◆ **Stated goal**
Repeat every line of the data exactly, but not the pictures.

◆ **Available data**
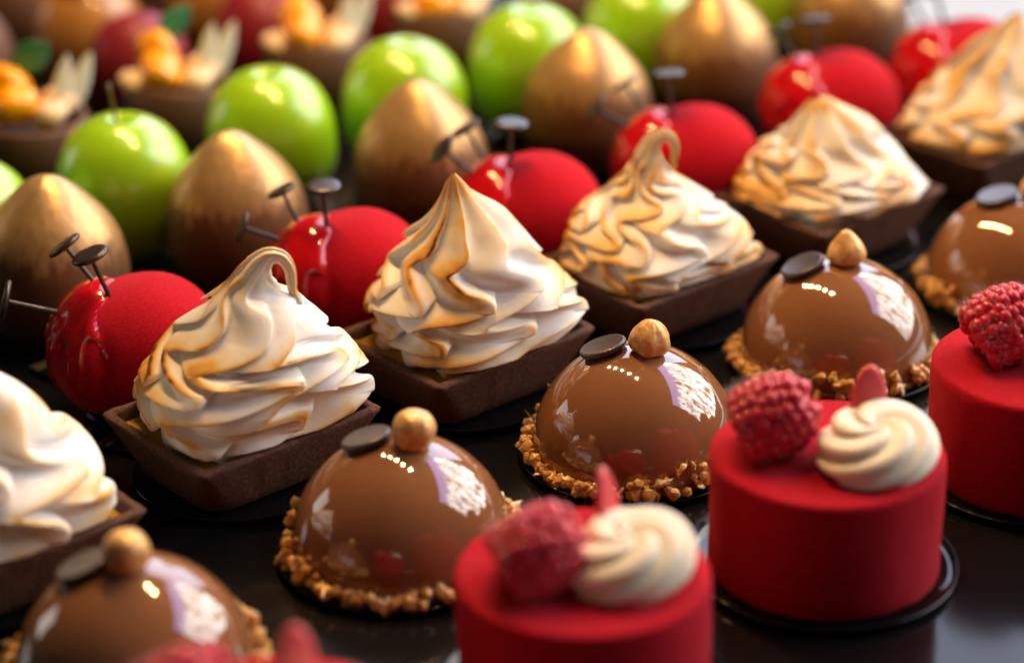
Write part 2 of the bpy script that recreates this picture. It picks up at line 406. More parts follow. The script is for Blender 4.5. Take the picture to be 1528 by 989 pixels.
    me = grid_mesh(name, P)
    # browning
    nzv = fnoise(P, seed + 5, 0.16, 3)
    side = -np.cos(th0)                                   # +1 on the left
    torch = np.clip(0.45 + 0.6 * nzv + left * (0.7 * side - 0.2 * np.sin(th0)) + bare, 0.02, 1.25)
    Sg = S[None, :]
    band = sstep(0.12, 0.74, Sg) * (1 - sstep(0.86, 0.93, Sg)) * sstep(0.03, 0.1, tc_)
    edge = np.exp(-((Sg - 0.825) * np.clip(lam, 5, 22) / 0.42) ** 2)
    tipb = sstep(0.85, 1.0, tc_) * 0.35
    toast = 0.50 * band * torch ** 1.4 + edge * (0.12 + 0.26 * np.clip(torch, 0, 1)) * sstep(0.03, 0.1, tc_) + tipb * (0.5 + 0.5 * nzv) + 0.06 * np.clip(torch, 0, 1) * (1 + bare)
    toast = np.clip(toast, 0, 1)
    at_ = me.attributes.new('toast', 'FLOAT', 'POINT')
    at_.data.foreach_set('value', toast.astype(np.float32).ravel())
    return me

TA = R_(40.0)      # the long side of each tart runs along its row
LX, LY = 30.6, 25.6
def rounded_rect(ins, rc, nseg=7, nside=30):
    """outline of the tart, inset by ins, corners rounded by rc"""
    hx, hy = max(LX - ins, .6), max(LY - ins, .5)
    rc = min(rc, hy * .7); cs = [(hx - rc, hy - rc), (-(hx - rc), hy - rc), (-(hx - rc), -(hy - rc)), (hx - rc, -(hy - rc))]
    pts = []
    for c in range(4):
        for q in range(nseg):
            an = c * math.pi / 2 + q / (nseg - 1) * math.pi / 2
            pts.append((cs[c][0] + rc * math.cos(an), cs[c][1] + rc * math.sin(an)))
        an = (c + 1) * math.pi / 2; nx = (cs[(c + 1) % 4][0] + rc * math.cos(an), cs[(c + 1) % 4][1] + rc * math.sin(an)); p_ = pts[-1]
        for q in range(1, nside): pts.append((p_[0] + (nx[0] - p_[0]) * q / nside, p_[1] + (nx[1] - p_[1]) * q / nside))
    an = np.array(pts)
    return np.stack([an[:, 0] * math.cos(TA) - an[:, 1] * math.sin(TA), an[:, 0] * math.sin(TA) + an[:, 1] * math.cos(TA)], 1)

def tart_shell(seed):
    loops = []
    for (ins, rc, z) in ((99, 1, 4.0), (9.0, 8, 4.0), (7.2, 8, 4.2), (6.2, 8, 5.2), (5.0, 7, 8.5), (3.4, 5.5, 13), (1.5, 3.6, 18.2), (.3, 2.2, 20.9), (.2, 1.8, 21.7), (.7, 1.6, 22.2),
                         (2.6, 1.2, 22.2), (3.2, 1.2, 21.5), (3.6, 1.2, 20), (4.4, 1.2, 14), (99, .5, 14)):
        p = rounded_rect(ins, rc); loops.append(np.c_[p, np.full(len(p), z)])
    P = np.array(loops)
    w_ = (fnoise(P, seed, 0.5, 3) * 0.25 + fnoise(P, seed + 9, 2.2, 2) * 0.14)[..., None]
    w_[:2] = 0; w_[-2:] = 0
    d = P.copy(); d[..., 2] = 0; d /= np.linalg.norm(d, axis=-1, keepdims=True) + 1e-6
    P = P + d * w_ + np.array([0, 0, 1]) * (fnoise(P, seed + 3, 0.35, 3) * 0.25 + fnoise(P, seed + 4, 2.0, 2) * 0.2)[..., None] * (P[..., 2:3] > 18)
    return grid_mesh('tart_shell', P)

def curd_mesh():
    p1 = rounded_rect(4.0, 1.3); z = np.full(len(p1), 18.9); lo = [np.c_[p1, z], np.c_[p1 * 0.97, z + 0.25], np.c_[p1 * 0.5, z + 0.4], np.c_[p1 * 0.02, z + 0.4]]
    return grid_mesh('lemon_curd', np.array(lo))
CURD = curd_mesh()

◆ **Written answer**
Write part 2 of the bpy script that recreates this picture. It picks up at line 406. More parts follow. The script is for Blender 4.5. Take the picture to be 1528 by 989 pixels.
    me = grid_mesh(name, P)
    # browning
    nzv = fnoise(P, seed + 5, 0.16, 3)
    side = -np.cos(th0)                                   # +1 on the left
    torch = np.clip(0.45 + 0.6 * nzv + left * (0.7 * side - 0.2 * np.sin(th0)) + bare, 0.02, 1.25)
    Sg = S[None, :]
    band = sstep(0.12, 0.74, Sg) * (1 - sstep(0.86, 0.93, Sg)) * sstep(0.03, 0.1, tc_)
    edge = np.exp(-((Sg - 0.825) * np.clip(lam, 5, 22) / 0.42) ** 2)
    tipb = sstep(0.85, 1.0, tc_) * 0.35
    toast = 0.50 * band * torch ** 1.4 + edge * (0.12 + 0.26 * np.clip(torch, 0, 1)) * sstep(0.03, 0.1, tc_) + tipb * (0.5 + 0.5 * nzv) + 0.06 * np.clip(torch, 0, 1) * (1 + bare)
    toast = np.clip(toast, 0, 1)
    at_ = me.attributes.new('toast', 'FLOAT', 'POINT')
    at_.data.foreach_set('value', toast.astype(np.float32).ravel())
    return me

TA = R_(40.0)      # the long side of each tart runs along its row
LX, LY = 30.6, 25.6
def rounded_rect(ins, rc, nseg=7, nside=30):
    """outline of the tart, inset by ins, corners rounded by rc"""
    hx, hy = max(LX - ins, .6), max(LY - ins, .5)
    rc = min(rc, hy * .7); cs = [(hx - rc, hy - rc), (-(hx - rc), hy - rc), (-(hx - rc), -(hy - rc)), (hx - rc, -(hy - rc))]
    pts = []
    for c in range(4):
        for q in range(nseg):
            an = c * math.pi / 2 + q / (nseg - 1) * math.pi / 2
            pts.append((cs[c][0] + rc * math.cos(an), cs[c][1] + rc * math.sin(an)))
        an = (c + 1) * math.pi / 2; nx = (cs[(c + 1) % 4][0] + rc * math.cos(an), cs[(c + 1) % 4][1] + rc * math.sin(an)); p_ = pts[-1]
        for q in range(1, nside): pts.append((p_[0] + (nx[0] - p_[0]) * q / nside, p_[1] + (nx[1] - p_[1]) * q / nside))
    an = np.array(pts)
    return np.stack([an[:, 0] * math.cos(TA) - an[:, 1] * math.sin(TA), an[:, 0] * math.sin(TA) + an[:, 1] * math.cos(TA)], 1)

def tart_shell(seed):
    loops = []
    for (ins, rc, z) in ((99, 1, 4.0), (9.0, 8, 4.0), (7.2, 8, 4.2), (6.2, 8, 5.2), (5.0, 7, 8.5), (3.4, 5.5, 13), (1.5, 3.6, 18.2), (.3, 2.2, 20.9), (.2, 1.8, 21.7), (.7, 1.6, 22.2),
                         (2.6, 1.2, 22.2), (3.2, 1.2, 21.5), (3.6, 1.2, 20), (4.4, 1.2, 14), (99, .5, 14)):
        p = rounded_rect(ins, rc); loops.append(np.c_[p, np.full(len(p), z)])
    P = np.array(loops)
    w_ = (fnoise(P, seed, 0.5, 3) * 0.25 + fnoise(P, seed + 9, 2.2, 2) * 0.14)[..., None]
    w_[:2] = 0; w_[-2:] = 0
    d = P.copy(); d[..., 2] = 0; d /= np.linalg.norm(d, axis=-1, keepdims=True) + 1e-6
    P = P + d * w_ + np.array([0, 0, 1]) * (fnoise(P, seed + 3, 0.35, 3) * 0.25 + fnoise(P, seed + 4, 2.0, 2) * 0.2)[..., None] * (P[..., 2:3] > 18)
    return grid_mesh('tart_shell', P)

def curd_mesh():
    p1 = rounded_rect(4.0, 1.3); z = np.full(len(p1), 18.9); lo = [np.c_[p1, z], np.c_[p1 * 0.97, z + 0.25], np.c_[p1 * 0.5, z + 0.4], np.c_[p1 * 0.02, z + 0.4]]
    return grid_mesh('lemon_curd', np.array(lo))
CURD = curd_mesh()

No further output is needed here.